Saturday, March 17, 2012

Six Lessons from Saint Patrick

March 17 is the historical date of the death of Saint Patrick, patron Saint of Ireland. The life of this amazing Saint can give us a few lessons, even today.
Make the Best of Circumstance
Captured in his mid-teens (various scholars sate age sixteen or eighteen) Patrick was a slave in Ireland for over six years. During that time he learned to speak the language, and, presumably, became acquainted with the local people and customs. He might have languished for years bemoaning his fate, but he didn't. He didn't choose this path for his life, but he made the best of it.
Be True to Your Roots
Possibly this lesson is really "Do what you know" but since St. Patrick isn't around for us to interview, we have to choose on our own.
St. Patrick's father was a deacon and his grandfather a priest (don't ask me how that works, but it must have been different for priests back then). Essentially he was raised in a family of great faith and states in his letter Confessio that he prayed every day that he was held captive.
This deserves further study
Follow your Dreams
A Dream caused Patrick to run away from his master in Ireland and head for the coast, where the dream said a boat awaited him. He could have hesitated, thinking there was too much risk if he failed, too far to travel to the coast, too much effort involved. Instead he escaped and headed off to the coast. What amazes me is that this young man, in his early twenties, quite obviously an escaped slave, managed to find passage on a boat back to his home.
Another Dream caused Patrick to seek the priesthood and return to spread the gospel in Ireland. St. Patrick wanted to go to free the people who once held him captive. That is beyond my human understanding.
Be as Kind to Family as to Friends
By all accounts, St. Patrick performed many miracles of healing. He didn't limit this to strangers and possible converts, though. Annals record that St. Patrick also healed a number of cows that belonged to his aunt, his foster father and raised his sister from the dead (or healed her mortal head wound, depending on the record).
He healed many, many others as well, but it is obvious he didn't neglect his family. Another thought on that: he was close enough to family to be able to heal them.

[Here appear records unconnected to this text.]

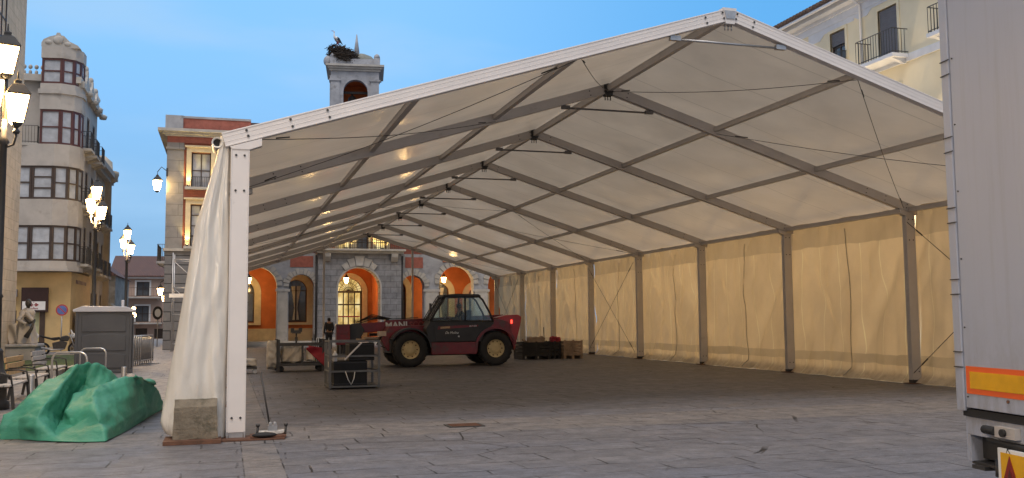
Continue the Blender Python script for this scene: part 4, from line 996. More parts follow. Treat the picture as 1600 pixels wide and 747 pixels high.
def hoop(p, q, h, label):
    p, q = Vector(p), Vector(q); d = (q - p); L = d.length; d.normalize(); g = MB(); r = .16; z = Vector((0, 0, 1))
    pts = [p, p + z * (h - r)] + [p + z * (h - r) + d * r * (1 - math.cos(a)) + z * r * math.sin(a) for a in (.4, .8, 1.2, PI / 2)]
    pts += [q - d * r + z * (h - r) + d * r * math.sin(a) + z * r * math.cos(a) for a in (0, .4, .8, 1.2, PI / 2)] + [q]
    g.tube(pts, .024, 8); t = g.one('bike_hoop', M('brushed_steel', (.62, .62, .62), .3, .08, 10, metal=.8) if 'brushed_steel' not in bpy.data.materials else bpy.data.materials['brushed_steel'], label, 'bike rack', 'steel bike hoops')
hoop((-3.86, 10.1, 0), (-3.12, 9.9, 0), .88, 'nearer steel hoop in front of the motorbikes')
hoop((-4.15, 16.45, 0), (-3.45, 16.3, 0), .80, 'farther steel hoop against the grey toilet')
for x, y, h, l in ((-3.72, 7.0, .56, 'grey steel bollard behind the tan bench'), (-2.53, 11.86, .46, 'short grey bollard in front of the toilet corner')):
    MB().lathe([(.075, 0), (.07, .02), (.065, h - .03), (.05, h), (.001, h)], (x, y, 0), 14, cap=False).one('bollard', m_steel, l, 'bollard', 'grey bollards')
g = MB(); g.lathe([(.12, 0), (.10, .28), (.07, .34)], (-1.90, 6.6, 0), 12); g.ell((-1.90, 6.6, .45), (.105, .105, .105)); g.one('ball_bollard', m_creamw, 'pale stone ball bollard peeking over the green tarpaulin', 'bollard')
# portable toilet
t = thing('portable_toilet', 'big dark grey portable toilet cabin with a white roof', 'portable toilet', (-3.78, 18.7, 0), R(5)); m = MW[t.name]
g = MB(m); g.box(-.80, .80, -.80, .80, .06, 1.86); g.box(-.83, .83, -.83, .83, .0, .10)
for x in (-.80, .72):
    g.box(x, x + .08, -.83, -.80, .1, 1.86)
g.build('cabin', m_toilet, t, bevel=.03)
g = MB(m)
for a, b in ((.16, .62), (.68, 1.20), (1.26, 1.80)):
    g.prism([(-.62, a), (.62, a), (.62, b - .06), (.3, b), (-.3, b), (-.62, b - .06)], -.825, -.80)
g.build('door_panel', m_toilet, t, bevel=.015)
g = MB(m); g.box(.80, .83, -.7, .7, .15, 1.8); g.box(.83, .85, -.82, -.76, .08, 1.88); g.build('side_panel', M('pale_grey_plastic', (.17, .175, .19), .45), t, bevel=.01)
g = MB(m); g.prism([(-.86, 1.86), (.86, 1.86), (.88, 1.93), (.60, 2.02), (-.60, 2.04), (-.88, 1.93)], -.88, .88); g.tube([(.5, .5, 2.0), (.5, .5, 2.25)], .05, 8); g.build('roof', m_toiletw, t, bevel=.03)
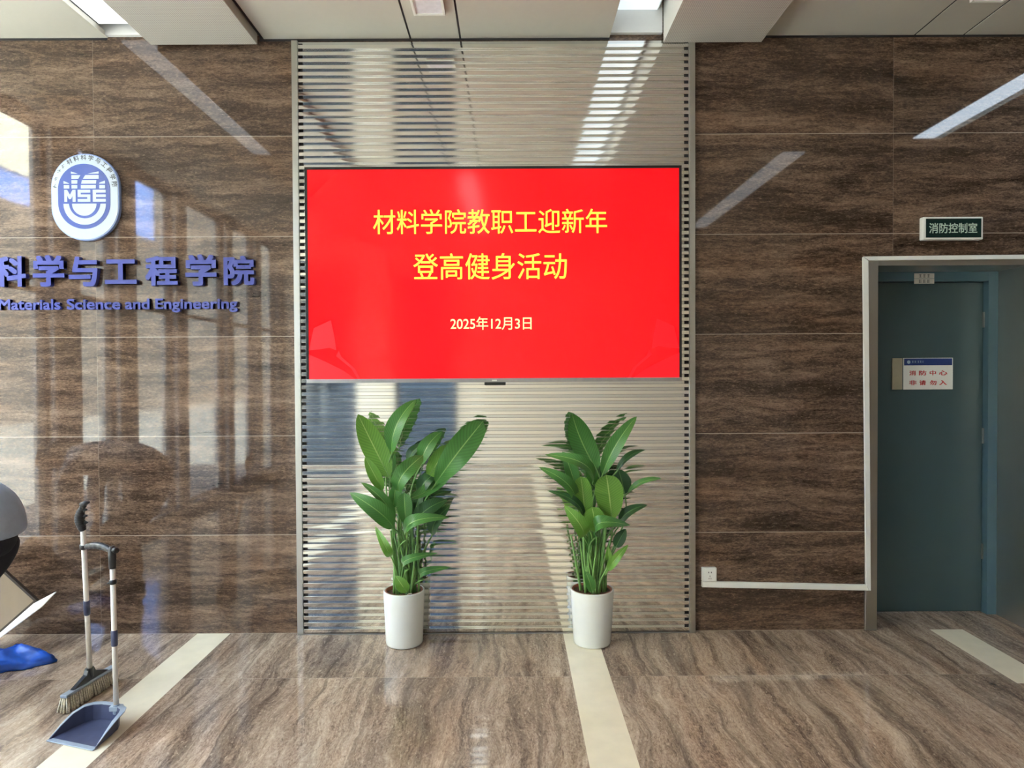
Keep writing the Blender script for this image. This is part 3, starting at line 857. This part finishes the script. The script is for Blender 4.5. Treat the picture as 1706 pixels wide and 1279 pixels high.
def leaf_mesh(B, T, w, twist, fold, bend, rnd, blunt=False):
    B, T = Vector(B), Vector(T)
    ax = T - B; L = ax.length; t = ax / L
    f0 = Vector((0, -1, 0.25))
    s = t.cross(f0).normalized(); n = s.cross(t)
    R = Matrix.Rotation(math.radians(twist), 3, t)
    s, n = R @ s, R @ n
    fo = math.radians(fold); ph = rnd.uniform(0, 6)
    bm = bmesh.new(); uvl = bm.loops.layers.uv.new('UVMap')
    NU, NV = 18, 8
    grid = []
    pk = (0.44 ** 0.62) * (0.56 ** 0.72)
    cl = []
    for i in range(NU + 1):
        u = i / NU
        c = B + ax * u + n * (bend * 4 * u * (1 - u)) - n * (0.03 * u ** 3)
        cl.append(c)
        p = w / 2 * ((u ** 0.62) * ((1 - u) ** 0.72)) / pk if not blunt else w / 2 * (u ** 0.7) * ((1 - u) ** 0.42) / 0.5125
        row = []
        for j in range(NV + 1):
            v = -1 + 2 * j / NV
            ff = fo * (1 - 0.45 * u)
            wav = 0.07 * p * math.sin(u * 10 + ph + v * 1.5) * v * v
            row.append(bm.verts.new(c + s * (v * p * math.cos(ff)) + n * (abs(v) * p * math.sin(ff) + wav)))
        grid.append(row)
    for i in range(NU):
        for j in range(NV):
            q = [(i, j), (i + 1, j), (i + 1, j + 1), (i, j + 1)]
            f = bm.faces.new([grid[a][c] for a, c in q])
            f.smooth = True
            for lp, (a, c) in zip(f.loops, q): lp[uvl].uv = (a / NU, c / NV)
    bmesh.ops.remove_doubles(bm, verts=bm.verts[:], dist=0.00005)
    me = bpy.data.meshes.new('leaf'); bm.to_mesh(me); bm.free()
    return me, cl, n

def potted_plant(px, py, label, rows, scale_pot, seed, blunt=()):
    rnd = random.Random(seed)
    o = thing('potted_plant', label, 'potted plant', (px, py, 0), 'potted plants under the screen')
    r1, r0, h = scale_pot
    b = MB()
    prof = [(0.0, 0.0), (r0 - 0.012, 0.0), (r0 - 0.003, 0.004), (r0, 0.014), ((r0 + r1) / 2, h * 0.5), (r1, h - 0.006), (r1 - 0.002, h), (r1 - 0.008, h), (r1 - 0.010, h - 0.006)]
    b.lathe(prof, px, py, 56); b.build('pot', M['pot'], o, smooth=True)
    b = MB(); b.lathe([(r1 - 0.009, h - 0.008), (r1 - 0.010, h - 0.001), (r1 - 0.016, h - 0.001), (r1 - 0.022, h - 0.05)], px, py, 48); b.build('inner_liner', M['terracotta'], o, smooth=True)
    b = MB()
    ring = [[(px, py, h - 0.014)] * 1]
    c = b.bm.verts.new((px, py, h - 0.010)); pv = None
    for k in range(1, 7):
        rr = (r1 - 0.016) * k / 6
        vs = [b.bm.verts.new((px + rr * math.cos(2 * PI * a / 30), py + rr * math.sin(2 * PI * a / 30), h - 0.016 + rnd.uniform(-0.006, 0.006))) for a in range(30)]
        for a in range(30):
            a2 = (a + 1) % 30
            b.bm.faces.new((c, vs[a], vs[a2]) if pv is None else (pv[a], vs[a], vs[a2], pv[a2]))
        pv = vs
    b.build('soil', M['soil'], o, smooth=True)
    sz0 = h - 0.016
    for ri, row in enumerate(rows):
        B = [v / 1000 for v in row[0:3]]; T = [v / 1000 for v in row[3:6]]
        B[1] = min(B[1], 0.5 * B[1]); T[1] = min(T[1], 0.5 * T[1])
        w, tw, fo, tone, bend = row[6] / 1000, row[7], row[8], row[9], row[10]
        me, cl, n = leaf_mesh(B, T, w, tw, fo, bend, rnd, ri in blunt)
        mat = M['leaf0'] if tone < 0.3 else M['leaf1'] if tone < 0.65 else M['leaf2']
        lf = link('leaf', me, mat, o)
        # stalk: from the soil up to the blade, then on as the midrib
        ang = math.atan2(B[1], B[0]); rr = min(0.075, 0.02 + 0.35 * math.hypot(B[0], B[1])) * rnd.uniform(0.6, 1.1)
        p0 = Vector((rr * math.cos(ang) + rnd.uniform(-.012, .012), rr * math.sin(ang) + rnd.uniform(-.012, .012), sz0))
        p3 = Vector(B); hgt = p3.z - sz0
        td = (Vector(T) - p3).normalized()
        p1 = p0 + Vector((0, 0, hgt * 0.5)); p2 = p3 - td * min(0.25, hgt * 0.4)
        pts = []
        for k in range(13):
            t = k / 12
            pts.append(p0 * (1 - t) ** 3 + p1 * 3 * t * (1 - t) ** 2 + p2 * 3 * t * t * (1 - t) + p3 * t ** 3)
        rad = [0.0075 - 0.0035 * k / 12 for k in range(13)]
        for k in range(1, 16):
            pts.append(cl[k] - n * 0.002); rad.append(0.0038 * (1 - k / 17))
        m = MB(); m.tube([p + Vector((px, py, 0)) for p in pts], rad, 7)
        m.build('stalk', M['stalk'], lf, smooth=True)
    for k in range(9):
        a = rnd.uniform(0, 2 * PI); rr = rnd.uniform(0.01, 0.065); top = rnd.uniform(0.52, 0.72)
        x0, y0 = rr * math.cos(a), rr * math.sin(a)
        pts = [(px + x0 * (1 + 0.9 * q / 8), py + y0 * (1 + 0.8 * q / 8), sz0 + (top - sz0) * q / 8) for q in range(9)]
        m = MB(); m.tube(pts, [0.009 - 0.004 * q / 8 for q in range(9)], 7); m.build('stem', M['stalk'], o, smooth=True)
    return o
pl = potted_plant(-0.535, -0.158, 'leafy plant in a white pot on brown stone, left of the two under the screen', LEAVES_LEFT, (0.119, 0.107, 0.315), 3, (2, 8, 11))
m = MB(); m.box(-0.507, -0.480, -0.236, -0.222, 0.306, 0.313); m.build('plant_tag', M['card_white'], pl)
potted_plant(0.560, -0.166, 'leafy plant in a white pot standing on the cream floor strip, right of the two', LEAVES_RIGHT, (0.126, 0.108, 0.318), 8, (5, 6, 12))

# ------------------------------------------------------------------ broom
br = thing('broom', 'upright broom with white pole and black grip clipped beside the dustpan', 'broom', (-1.973, -0.79, 0))
P0, P1 = Vector((-1.973, -0.79, 0.105)), Vector((-1.866, -1.0, 0.985))
def along(t): return P0 + (P1 - P0) * t
b = MB(); b.tube([along(0.02), along(0.87)], 0.0115, 16); b.build('pole', M['pole'], br, smooth=True)
b = MB(); b.tube([along(0.37), along(0.375), along(0.45), along(0.455)], [0.012, 0.0142, 0.0142, 0.012], 16); b.build('pole_sleeve', M['navy_plastic'], br, smooth=True)
b = MB(); pts = []; rad = []
for k in range(41):
    t = 0.855 + 0.145 * k / 40; u = k / 40
    p = along(t) + Vector((-0.014 * math.sin(u * PI) + 0.012 * u ** 3, 0, 0))
    pts.append(p); rad.append((0.013 + 0.008 * math.sin(min(1, u * 1.25) * PI) ** 0.7) * (1 + 0.06 * math.sin(u * 75)) if u < 0.97 else 0.011)
b.tube(pts, rad, 14)
b.tube([along(0.993) + Vector((0.0, 0, 0)), along(1.0) + Vector((0.018, 0, 0.004)), along(1.0) + Vector((0.036, 0, 0.009))], [0.015, 0.011, 0.003], 10)
for u in (0.30, 0.55, 0.78):
    p = along(0.855 + 0.145 * u); b.tube([p + Vector((0.008, 0, 0)), p + Vector((0.0235, 0, 0.001))], [0.010, 0.003], 8)
b.build('grip', M['black_plastic'], br, smooth=True)
H0, H1 = Vector((-1.996, -0.955, 0.079)), Vector((-1.953, -0.628, 0.079))
hd = (H1 - H0).normalized(); hs = Vector((hd.y, -hd.x, 0))
hm = Matrix(((hd.x, hs.x, 0, H0.x), (hd.y, hs.y, 0, H0.y), (0, 0, 1, 0), (0, 0, 0, 1)))
HL = (H1 - H0).length
b = MB()
b.box(0, HL, -0.018, 0.018, 0.070, 0.084, hm)
b.build('brush_block', M['rim_plastic'], br, bevel=0.004)
b = MB()
mid = HL / 2
poly = [(mid - 0.115, 0.084), (mid + 0.115, 0.084), (mid + 0.03, 0.118), (mid + 0.016, 0.145), (mid - 0.016, 0.145), (mid - 0.03, 0.118)]
b.prism(poly, -0.012, 0.012, hm)
b.tube([along(-0.01), along(0.05)], 0.0155, 14)
b.build('pole_holder', M['black_plastic'], br, bevel=0.003)
rnd = random.Random(11)
b = MB()
for k in range(26):
    for j in range(4):
        x = 0.006 + (HL - 0.012) * k / 25; y = -0.013 + 0.026 * j / 3
        p = hm @ Vector((x, y, 0.071)); q = hm @ Vector((x + rnd.uniform(-.006, .006) + (x - mid) * 0.06, y * 2.0 + rnd.uniform(-.005, .005), rnd.uniform(0.002, 0.006)))
        b.tube([p, p.lerp(q, 0.5), q], [0.0035, 0.0048, 0.0056], 6)
b.build('bristles', M['bristle'], br, smooth=True)['kind'] = 'stuff'

# ------------------------------------------------------------------ dustpan
dp = thing('dustpan', 'navy dustpan with tall white pole standing on the cream floor strip', 'dustpan', (-1.74, -1.12, 0))
O = Vector((-1.782, -1.223)); U = Vector((0.955, -0.297)); N = Vector((0.297, 0.955))
def dpt(a, c, z): 
    p = O + U * a + N * c
    return Vector((p.x, p.y, z))
def outline(k, grow=0.0):
    """open U: left lip, round the back, right lip; k 0..1"""
    pts = [(-0.128, 0.0), (-0.120, 0.05), (-0.110, 0.10), (-0.098, 0.145), (-0.078, 0.172), (-0.045, 0.186), (0.0, 0.190), (0.045, 0.186), (0.078, 0.172), (0.098, 0.145), (0.110, 0.10), (0.120, 0.05), (0.128, 0.0)]
    return pts
ol = outline(0)
def hz(c): return 0.006 + 0.074 * max(0.0, min(1.0, c / 0.12)) ** 0.9
b = MB()
bot = [dpt(a * 0.97, c * 0.97 + 0.001, 0.004 + 0.010 * (c / 0.19)) for a, c in ol]
top = [dpt(a, c, hz(c)) for a, c in ol]
vb = [b.bm.verts.new(p) for p in bot]; vt = [b.bm.verts.new(p) for p in top]
b.bm.faces.new(vb)
for i in range(len(ol) - 1): b.bm.faces.new((vb[i], vb[i + 1], vt[i + 1], vt[i]))
o2 = b.build('pan', M['navy_plastic'], dp)
sm = o2.modifiers.new('shell', 'SOLIDIFY'); sm.thickness = 0.003; sm.offset = 0
b = MB()
for i in range(len(ol) - 1):                                             # flat rolled rim
    (a0, c0), (a1, c1) = ol[i], ol[i + 1]
    g = lambda c: 1.0 + 0.16 * min(1.0, c / 0.12)
    p = [dpt(a0, c0, hz(c0)), dpt(a1, c1, hz(c1)), dpt(a1 * g(c1), c1 * (1 + 0.12 * min(1, c1 / .12)), hz(c1) + 0.001), dpt(a0 * g(c0), c0 * (1 + 0.12 * min(1, c0 / .12)), hz(c0) + 0.001)]
    f = b.face(p)
bmesh.ops.remove_doubles(b.bm, verts=b.bm.verts[:], dist=0.0002)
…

So even though he was in Ireland, some of his family must have gone with him.
This has nothing to do with the blog

Place Your Trust in God
Obviously St. Patrick trusted God in all things in his life. Through his faith he converted many Irish people and created over 300 churches.
According to legend, many of the Irish leaders came after St. Patrick to kill him. In one story, an Irish chieftain came toward him and was unable to lift his sword arm to strike a death blow to the Saint. As the chieftain's heart softened toward Patrick, the arm was healed.
Remember the Simple Things
St. Patrick is famous for his piety and simplicity. He used the humble shamrock and its three leaves as an example of the Holy Trinity. How easy it would be to overlook such a small clover!